REQUEST - Provide the data again in its entirety, exactly as given.

INFORMATION PROVIDED -
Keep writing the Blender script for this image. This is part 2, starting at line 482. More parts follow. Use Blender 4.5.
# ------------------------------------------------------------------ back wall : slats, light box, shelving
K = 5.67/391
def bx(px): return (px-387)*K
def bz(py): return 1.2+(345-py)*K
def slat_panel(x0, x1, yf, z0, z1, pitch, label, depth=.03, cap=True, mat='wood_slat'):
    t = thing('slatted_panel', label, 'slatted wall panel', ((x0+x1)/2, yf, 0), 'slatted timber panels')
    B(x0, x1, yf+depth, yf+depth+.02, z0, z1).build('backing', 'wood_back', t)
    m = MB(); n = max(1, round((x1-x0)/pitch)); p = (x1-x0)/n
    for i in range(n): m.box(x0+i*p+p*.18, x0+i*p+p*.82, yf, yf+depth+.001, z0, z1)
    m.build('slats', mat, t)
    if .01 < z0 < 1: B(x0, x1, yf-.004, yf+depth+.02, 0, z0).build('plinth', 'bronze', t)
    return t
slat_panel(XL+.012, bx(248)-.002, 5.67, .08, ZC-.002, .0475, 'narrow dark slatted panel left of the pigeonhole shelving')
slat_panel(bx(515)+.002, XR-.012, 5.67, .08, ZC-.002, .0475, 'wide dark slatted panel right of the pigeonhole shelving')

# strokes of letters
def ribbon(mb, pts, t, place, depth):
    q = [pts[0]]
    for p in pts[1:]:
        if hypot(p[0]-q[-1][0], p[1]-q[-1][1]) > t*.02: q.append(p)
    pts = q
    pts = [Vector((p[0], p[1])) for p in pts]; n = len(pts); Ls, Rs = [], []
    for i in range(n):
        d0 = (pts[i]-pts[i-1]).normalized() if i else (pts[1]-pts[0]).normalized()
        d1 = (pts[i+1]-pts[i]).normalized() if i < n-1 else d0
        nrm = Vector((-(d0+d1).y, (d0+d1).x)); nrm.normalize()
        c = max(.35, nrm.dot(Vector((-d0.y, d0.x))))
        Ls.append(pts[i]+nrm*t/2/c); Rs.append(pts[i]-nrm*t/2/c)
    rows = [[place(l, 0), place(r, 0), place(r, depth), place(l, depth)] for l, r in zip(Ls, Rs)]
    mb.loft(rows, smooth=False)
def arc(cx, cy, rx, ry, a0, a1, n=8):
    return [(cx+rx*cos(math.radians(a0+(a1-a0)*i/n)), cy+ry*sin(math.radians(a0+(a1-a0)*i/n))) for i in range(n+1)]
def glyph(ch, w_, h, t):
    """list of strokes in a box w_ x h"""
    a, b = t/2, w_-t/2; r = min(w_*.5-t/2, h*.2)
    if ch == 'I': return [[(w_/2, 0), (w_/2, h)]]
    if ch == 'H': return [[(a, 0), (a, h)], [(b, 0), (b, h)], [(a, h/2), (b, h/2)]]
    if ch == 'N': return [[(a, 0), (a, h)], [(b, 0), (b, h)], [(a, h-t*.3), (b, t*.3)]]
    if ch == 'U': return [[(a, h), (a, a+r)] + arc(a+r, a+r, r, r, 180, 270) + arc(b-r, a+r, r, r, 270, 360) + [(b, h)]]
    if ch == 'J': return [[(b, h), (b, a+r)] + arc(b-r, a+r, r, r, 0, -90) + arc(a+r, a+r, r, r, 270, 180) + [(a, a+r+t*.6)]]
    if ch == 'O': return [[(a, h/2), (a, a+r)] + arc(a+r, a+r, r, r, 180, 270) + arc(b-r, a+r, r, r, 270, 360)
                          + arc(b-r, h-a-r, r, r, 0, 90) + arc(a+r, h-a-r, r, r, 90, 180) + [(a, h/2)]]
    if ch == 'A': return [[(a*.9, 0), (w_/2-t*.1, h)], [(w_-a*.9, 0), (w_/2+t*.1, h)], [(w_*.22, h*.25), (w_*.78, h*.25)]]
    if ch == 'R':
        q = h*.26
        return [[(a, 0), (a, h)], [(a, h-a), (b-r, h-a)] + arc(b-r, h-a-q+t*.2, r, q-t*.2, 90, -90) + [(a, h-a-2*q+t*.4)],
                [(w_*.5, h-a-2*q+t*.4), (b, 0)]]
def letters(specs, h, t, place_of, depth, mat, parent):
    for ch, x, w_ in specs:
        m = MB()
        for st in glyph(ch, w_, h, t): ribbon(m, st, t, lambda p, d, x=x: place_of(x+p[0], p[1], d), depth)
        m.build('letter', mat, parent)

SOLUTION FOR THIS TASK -
Keep writing the Blender script for this image. This is part 2, starting at line 482. More parts follow. Use Blender 4.5.
# ------------------------------------------------------------------ back wall : slats, light box, shelving
K = 5.67/391
def bx(px): return (px-387)*K
def bz(py): return 1.2+(345-py)*K
def slat_panel(x0, x1, yf, z0, z1, pitch, label, depth=.03, cap=True, mat='wood_slat'):
    t = thing('slatted_panel', label, 'slatted wall panel', ((x0+x1)/2, yf, 0), 'slatted timber panels')
    B(x0, x1, yf+depth, yf+depth+.02, z0, z1).build('backing', 'wood_back', t)
    m = MB(); n = max(1, round((x1-x0)/pitch)); p = (x1-x0)/n
    for i in range(n): m.box(x0+i*p+p*.18, x0+i*p+p*.82, yf, yf+depth+.001, z0, z1)
    m.build('slats', mat, t)
    if .01 < z0 < 1: B(x0, x1, yf-.004, yf+depth+.02, 0, z0).build('plinth', 'bronze', t)
    return t
slat_panel(XL+.012, bx(248)-.002, 5.67, .08, ZC-.002, .0475, 'narrow dark slatted panel left of the pigeonhole shelving')
slat_panel(bx(515)+.002, XR-.012, 5.67, .08, ZC-.002, .0475, 'wide dark slatted panel right of the pigeonhole shelving')

# strokes of letters
def ribbon(mb, pts, t, place, depth):
    q = [pts[0]]
    for p in pts[1:]:
        if hypot(p[0]-q[-1][0], p[1]-q[-1][1]) > t*.02: q.append(p)
    pts = q
    pts = [Vector((p[0], p[1])) for p in pts]; n = len(pts); Ls, Rs = [], []
    for i in range(n):
        d0 = (pts[i]-pts[i-1]).normalized() if i else (pts[1]-pts[0]).normalized()
        d1 = (pts[i+1]-pts[i]).normalized() if i < n-1 else d0
        nrm = Vector((-(d0+d1).y, (d0+d1).x)); nrm.normalize()
        c = max(.35, nrm.dot(Vector((-d0.y, d0.x))))
        Ls.append(pts[i]+nrm*t/2/c); Rs.append(pts[i]-nrm*t/2/c)
    rows = [[place(l, 0), place(r, 0), place(r, depth), place(l, depth)] for l, r in zip(Ls, Rs)]
    mb.loft(rows, smooth=False)
def arc(cx, cy, rx, ry, a0, a1, n=8):
    return [(cx+rx*cos(math.radians(a0+(a1-a0)*i/n)), cy+ry*sin(math.radians(a0+(a1-a0)*i/n))) for i in range(n+1)]
def glyph(ch, w_, h, t):
    """list of strokes in a box w_ x h"""
    a, b = t/2, w_-t/2; r = min(w_*.5-t/2, h*.2)
    if ch == 'I': return [[(w_/2, 0), (w_/2, h)]]
    if ch == 'H': return [[(a, 0), (a, h)], [(b, 0), (b, h)], [(a, h/2), (b, h/2)]]
    if ch == 'N': return [[(a, 0), (a, h)], [(b, 0), (b, h)], [(a, h-t*.3), (b, t*.3)]]
    if ch == 'U': return [[(a, h), (a, a+r)] + arc(a+r, a+r, r, r, 180, 270) + arc(b-r, a+r, r, r, 270, 360) + [(b, h)]]
    if ch == 'J': return [[(b, h), (b, a+r)] + arc(b-r, a+r, r, r, 0, -90) + arc(a+r, a+r, r, r, 270, 180) + [(a, a+r+t*.6)]]
    if ch == 'O': return [[(a, h/2), (a, a+r)] + arc(a+r, a+r, r, r, 180, 270) + arc(b-r, a+r, r, r, 270, 360)
                          + arc(b-r, h-a-r, r, r, 0, 90) + arc(a+r, h-a-r, r, r, 90, 180) + [(a, h/2)]]
    if ch == 'A': return [[(a*.9, 0), (w_/2-t*.1, h)], [(w_-a*.9, 0), (w_/2+t*.1, h)], [(w_*.22, h*.25), (w_*.78, h*.25)]]
    if ch == 'R':
        q = h*.26
        return [[(a, 0), (a, h)], [(a, h-a), (b-r, h-a)] + arc(b-r, h-a-q+t*.2, r, q-t*.2, 90, -90) + [(a, h-a-2*q+t*.4)],
                [(w_*.5, h-a-2*q+t*.4), (b, 0)]]
def letters(specs, h, t, place_of, depth, mat, parent):
    for ch, x, w_ in specs:
        m = MB()
        for st in glyph(ch, w_, h, t): ribbon(m, st, t, lambda p, d, x=x: place_of(x+p[0], p[1], d), depth)
        m.build('letter', mat, parent)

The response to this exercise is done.